_Given exercise_: Extract the first line through the line containing "tag(b.build('floor_tape'), lb, 'tape')" from the listing below, exactly as written.
:: Supplied data ::
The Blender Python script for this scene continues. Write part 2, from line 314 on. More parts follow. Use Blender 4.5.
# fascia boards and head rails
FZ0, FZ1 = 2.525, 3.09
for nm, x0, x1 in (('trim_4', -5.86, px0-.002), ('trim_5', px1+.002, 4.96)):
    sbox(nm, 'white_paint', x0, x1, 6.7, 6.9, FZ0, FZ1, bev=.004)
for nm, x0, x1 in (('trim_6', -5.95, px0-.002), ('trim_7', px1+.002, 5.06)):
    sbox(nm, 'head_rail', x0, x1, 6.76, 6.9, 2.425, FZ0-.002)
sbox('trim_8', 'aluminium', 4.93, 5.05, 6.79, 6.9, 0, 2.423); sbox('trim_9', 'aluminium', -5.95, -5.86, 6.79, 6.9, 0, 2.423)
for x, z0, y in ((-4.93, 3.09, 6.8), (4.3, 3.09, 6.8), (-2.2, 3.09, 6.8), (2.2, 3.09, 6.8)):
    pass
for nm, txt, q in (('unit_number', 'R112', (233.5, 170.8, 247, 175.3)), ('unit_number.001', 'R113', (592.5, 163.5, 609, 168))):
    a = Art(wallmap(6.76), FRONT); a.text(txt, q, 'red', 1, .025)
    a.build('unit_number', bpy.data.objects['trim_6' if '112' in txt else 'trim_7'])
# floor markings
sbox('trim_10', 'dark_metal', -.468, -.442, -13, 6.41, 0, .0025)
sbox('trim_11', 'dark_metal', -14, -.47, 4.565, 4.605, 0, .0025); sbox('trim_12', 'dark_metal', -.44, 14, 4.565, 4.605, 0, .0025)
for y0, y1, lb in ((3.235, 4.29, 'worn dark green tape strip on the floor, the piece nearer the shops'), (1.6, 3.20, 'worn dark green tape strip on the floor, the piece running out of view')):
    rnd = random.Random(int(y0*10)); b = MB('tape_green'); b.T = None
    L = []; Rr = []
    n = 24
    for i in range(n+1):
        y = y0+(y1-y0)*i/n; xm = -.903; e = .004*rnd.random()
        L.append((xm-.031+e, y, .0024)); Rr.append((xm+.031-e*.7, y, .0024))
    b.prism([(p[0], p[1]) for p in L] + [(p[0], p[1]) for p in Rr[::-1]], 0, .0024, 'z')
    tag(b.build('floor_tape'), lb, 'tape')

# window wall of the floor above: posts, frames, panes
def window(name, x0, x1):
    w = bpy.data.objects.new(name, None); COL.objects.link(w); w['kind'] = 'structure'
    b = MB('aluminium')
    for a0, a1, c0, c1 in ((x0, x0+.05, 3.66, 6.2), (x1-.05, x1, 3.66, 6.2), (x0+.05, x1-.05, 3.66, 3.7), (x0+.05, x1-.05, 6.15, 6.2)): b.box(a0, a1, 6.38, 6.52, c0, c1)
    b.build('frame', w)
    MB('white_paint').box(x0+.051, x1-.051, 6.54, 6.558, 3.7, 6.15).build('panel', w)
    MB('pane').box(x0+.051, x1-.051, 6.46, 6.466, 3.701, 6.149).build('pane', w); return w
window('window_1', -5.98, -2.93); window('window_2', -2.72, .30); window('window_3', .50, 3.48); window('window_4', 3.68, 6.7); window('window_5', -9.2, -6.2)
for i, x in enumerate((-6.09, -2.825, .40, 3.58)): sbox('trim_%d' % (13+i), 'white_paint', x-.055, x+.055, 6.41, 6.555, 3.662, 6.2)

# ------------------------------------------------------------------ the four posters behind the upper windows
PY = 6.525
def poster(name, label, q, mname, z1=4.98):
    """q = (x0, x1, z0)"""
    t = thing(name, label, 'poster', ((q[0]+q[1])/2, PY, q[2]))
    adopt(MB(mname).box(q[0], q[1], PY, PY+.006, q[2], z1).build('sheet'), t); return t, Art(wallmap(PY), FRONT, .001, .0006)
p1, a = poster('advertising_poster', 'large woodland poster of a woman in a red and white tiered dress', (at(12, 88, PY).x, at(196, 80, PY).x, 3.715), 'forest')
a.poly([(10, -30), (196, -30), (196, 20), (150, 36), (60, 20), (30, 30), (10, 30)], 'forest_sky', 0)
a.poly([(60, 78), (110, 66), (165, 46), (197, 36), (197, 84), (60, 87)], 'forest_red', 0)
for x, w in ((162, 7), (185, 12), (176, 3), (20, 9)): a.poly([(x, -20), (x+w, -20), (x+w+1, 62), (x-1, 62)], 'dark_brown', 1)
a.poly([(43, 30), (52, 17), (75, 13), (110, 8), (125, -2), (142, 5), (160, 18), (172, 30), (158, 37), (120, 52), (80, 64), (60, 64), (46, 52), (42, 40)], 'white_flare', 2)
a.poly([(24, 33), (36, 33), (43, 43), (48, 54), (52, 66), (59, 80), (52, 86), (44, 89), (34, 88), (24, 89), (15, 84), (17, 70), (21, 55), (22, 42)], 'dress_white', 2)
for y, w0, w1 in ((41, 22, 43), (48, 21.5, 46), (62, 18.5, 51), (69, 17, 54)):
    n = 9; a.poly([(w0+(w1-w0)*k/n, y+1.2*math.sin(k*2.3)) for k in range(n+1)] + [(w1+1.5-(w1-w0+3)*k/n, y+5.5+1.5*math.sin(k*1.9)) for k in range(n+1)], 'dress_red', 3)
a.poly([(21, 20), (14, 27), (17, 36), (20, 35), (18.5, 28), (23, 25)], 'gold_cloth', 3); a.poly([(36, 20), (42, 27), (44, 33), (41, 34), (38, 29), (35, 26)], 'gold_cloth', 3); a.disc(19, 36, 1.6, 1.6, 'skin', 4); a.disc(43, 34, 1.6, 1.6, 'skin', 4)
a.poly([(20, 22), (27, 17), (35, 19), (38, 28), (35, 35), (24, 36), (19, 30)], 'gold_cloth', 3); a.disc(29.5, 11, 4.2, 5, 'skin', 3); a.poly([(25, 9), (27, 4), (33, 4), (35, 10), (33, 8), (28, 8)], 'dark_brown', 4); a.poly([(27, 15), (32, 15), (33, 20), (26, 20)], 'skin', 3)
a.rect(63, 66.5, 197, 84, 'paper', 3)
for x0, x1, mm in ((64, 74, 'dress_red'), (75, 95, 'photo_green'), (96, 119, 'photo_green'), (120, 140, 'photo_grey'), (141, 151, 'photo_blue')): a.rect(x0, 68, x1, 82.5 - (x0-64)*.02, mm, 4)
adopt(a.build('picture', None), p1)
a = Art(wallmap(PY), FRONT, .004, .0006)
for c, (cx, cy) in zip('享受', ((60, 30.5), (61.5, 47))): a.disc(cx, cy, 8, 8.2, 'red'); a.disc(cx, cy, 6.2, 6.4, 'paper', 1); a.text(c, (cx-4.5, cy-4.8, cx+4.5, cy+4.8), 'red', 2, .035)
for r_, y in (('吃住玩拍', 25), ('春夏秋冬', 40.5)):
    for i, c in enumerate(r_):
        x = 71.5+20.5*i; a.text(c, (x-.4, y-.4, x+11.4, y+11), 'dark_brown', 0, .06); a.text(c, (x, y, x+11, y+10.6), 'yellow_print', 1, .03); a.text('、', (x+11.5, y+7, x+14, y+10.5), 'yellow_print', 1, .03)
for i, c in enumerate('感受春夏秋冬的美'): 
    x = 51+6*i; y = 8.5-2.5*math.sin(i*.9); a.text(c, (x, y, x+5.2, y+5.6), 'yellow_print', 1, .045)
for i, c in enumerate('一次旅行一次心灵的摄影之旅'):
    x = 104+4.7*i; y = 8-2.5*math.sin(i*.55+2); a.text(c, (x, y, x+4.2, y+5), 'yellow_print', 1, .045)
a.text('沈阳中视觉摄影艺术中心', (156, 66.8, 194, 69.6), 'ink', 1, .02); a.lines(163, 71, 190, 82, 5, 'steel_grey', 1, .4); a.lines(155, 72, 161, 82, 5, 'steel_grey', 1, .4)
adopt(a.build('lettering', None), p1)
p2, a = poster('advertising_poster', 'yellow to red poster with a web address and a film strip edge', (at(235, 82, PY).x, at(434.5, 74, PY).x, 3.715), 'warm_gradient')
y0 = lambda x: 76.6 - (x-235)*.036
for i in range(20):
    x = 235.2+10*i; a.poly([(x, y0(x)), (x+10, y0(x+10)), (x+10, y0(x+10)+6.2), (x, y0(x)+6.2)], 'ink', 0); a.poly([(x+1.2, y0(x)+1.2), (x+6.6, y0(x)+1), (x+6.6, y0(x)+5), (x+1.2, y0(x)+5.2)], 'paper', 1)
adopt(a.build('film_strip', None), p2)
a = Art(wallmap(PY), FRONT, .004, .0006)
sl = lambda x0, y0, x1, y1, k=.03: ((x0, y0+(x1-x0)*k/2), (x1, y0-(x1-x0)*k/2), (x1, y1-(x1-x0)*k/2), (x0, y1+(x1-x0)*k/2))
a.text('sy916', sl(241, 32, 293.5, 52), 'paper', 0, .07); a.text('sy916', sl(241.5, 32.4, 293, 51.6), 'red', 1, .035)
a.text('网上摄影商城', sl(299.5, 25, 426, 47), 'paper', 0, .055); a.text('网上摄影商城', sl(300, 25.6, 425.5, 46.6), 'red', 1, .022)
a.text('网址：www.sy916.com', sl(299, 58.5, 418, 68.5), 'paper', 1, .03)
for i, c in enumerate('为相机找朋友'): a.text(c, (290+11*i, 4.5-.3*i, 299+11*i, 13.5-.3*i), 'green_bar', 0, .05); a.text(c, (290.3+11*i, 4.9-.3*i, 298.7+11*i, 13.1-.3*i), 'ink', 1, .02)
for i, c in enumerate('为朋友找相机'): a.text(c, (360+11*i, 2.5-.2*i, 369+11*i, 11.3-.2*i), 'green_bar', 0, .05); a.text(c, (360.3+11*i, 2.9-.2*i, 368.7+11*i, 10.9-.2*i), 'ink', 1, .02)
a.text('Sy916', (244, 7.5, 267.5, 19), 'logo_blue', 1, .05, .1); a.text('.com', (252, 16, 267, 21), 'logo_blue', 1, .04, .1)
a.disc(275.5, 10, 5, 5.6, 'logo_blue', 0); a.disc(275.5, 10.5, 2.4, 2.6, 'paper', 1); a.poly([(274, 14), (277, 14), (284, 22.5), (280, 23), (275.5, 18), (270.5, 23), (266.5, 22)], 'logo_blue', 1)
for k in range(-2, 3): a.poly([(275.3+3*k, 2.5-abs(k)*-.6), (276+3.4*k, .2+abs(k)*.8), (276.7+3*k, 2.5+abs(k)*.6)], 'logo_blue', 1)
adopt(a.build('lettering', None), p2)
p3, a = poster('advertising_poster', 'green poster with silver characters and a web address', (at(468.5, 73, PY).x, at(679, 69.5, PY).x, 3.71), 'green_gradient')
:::
_Exercise response_:
The Blender Python script for this scene continues. Write part 2, from line 314 on. More parts follow. Use Blender 4.5.
# fascia boards and head rails
FZ0, FZ1 = 2.525, 3.09
for nm, x0, x1 in (('trim_4', -5.86, px0-.002), ('trim_5', px1+.002, 4.96)):
    sbox(nm, 'white_paint', x0, x1, 6.7, 6.9, FZ0, FZ1, bev=.004)
for nm, x0, x1 in (('trim_6', -5.95, px0-.002), ('trim_7', px1+.002, 5.06)):
    sbox(nm, 'head_rail', x0, x1, 6.76, 6.9, 2.425, FZ0-.002)
sbox('trim_8', 'aluminium', 4.93, 5.05, 6.79, 6.9, 0, 2.423); sbox('trim_9', 'aluminium', -5.95, -5.86, 6.79, 6.9, 0, 2.423)
for x, z0, y in ((-4.93, 3.09, 6.8), (4.3, 3.09, 6.8), (-2.2, 3.09, 6.8), (2.2, 3.09, 6.8)):
    pass
for nm, txt, q in (('unit_number', 'R112', (233.5, 170.8, 247, 175.3)), ('unit_number.001', 'R113', (592.5, 163.5, 609, 168))):
    a = Art(wallmap(6.76), FRONT); a.text(txt, q, 'red', 1, .025)
    a.build('unit_number', bpy.data.objects['trim_6' if '112' in txt else 'trim_7'])
# floor markings
sbox('trim_10', 'dark_metal', -.468, -.442, -13, 6.41, 0, .0025)
sbox('trim_11', 'dark_metal', -14, -.47, 4.565, 4.605, 0, .0025); sbox('trim_12', 'dark_metal', -.44, 14, 4.565, 4.605, 0, .0025)
for y0, y1, lb in ((3.235, 4.29, 'worn dark green tape strip on the floor, the piece nearer the shops'), (1.6, 3.20, 'worn dark green tape strip on the floor, the piece running out of view')):
    rnd = random.Random(int(y0*10)); b = MB('tape_green'); b.T = None
    L = []; Rr = []
    n = 24
    for i in range(n+1):
        y = y0+(y1-y0)*i/n; xm = -.903; e = .004*rnd.random()
        L.append((xm-.031+e, y, .0024)); Rr.append((xm+.031-e*.7, y, .0024))
    b.prism([(p[0], p[1]) for p in L] + [(p[0], p[1]) for p in Rr[::-1]], 0, .0024, 'z')
    tag(b.build('floor_tape'), lb, 'tape')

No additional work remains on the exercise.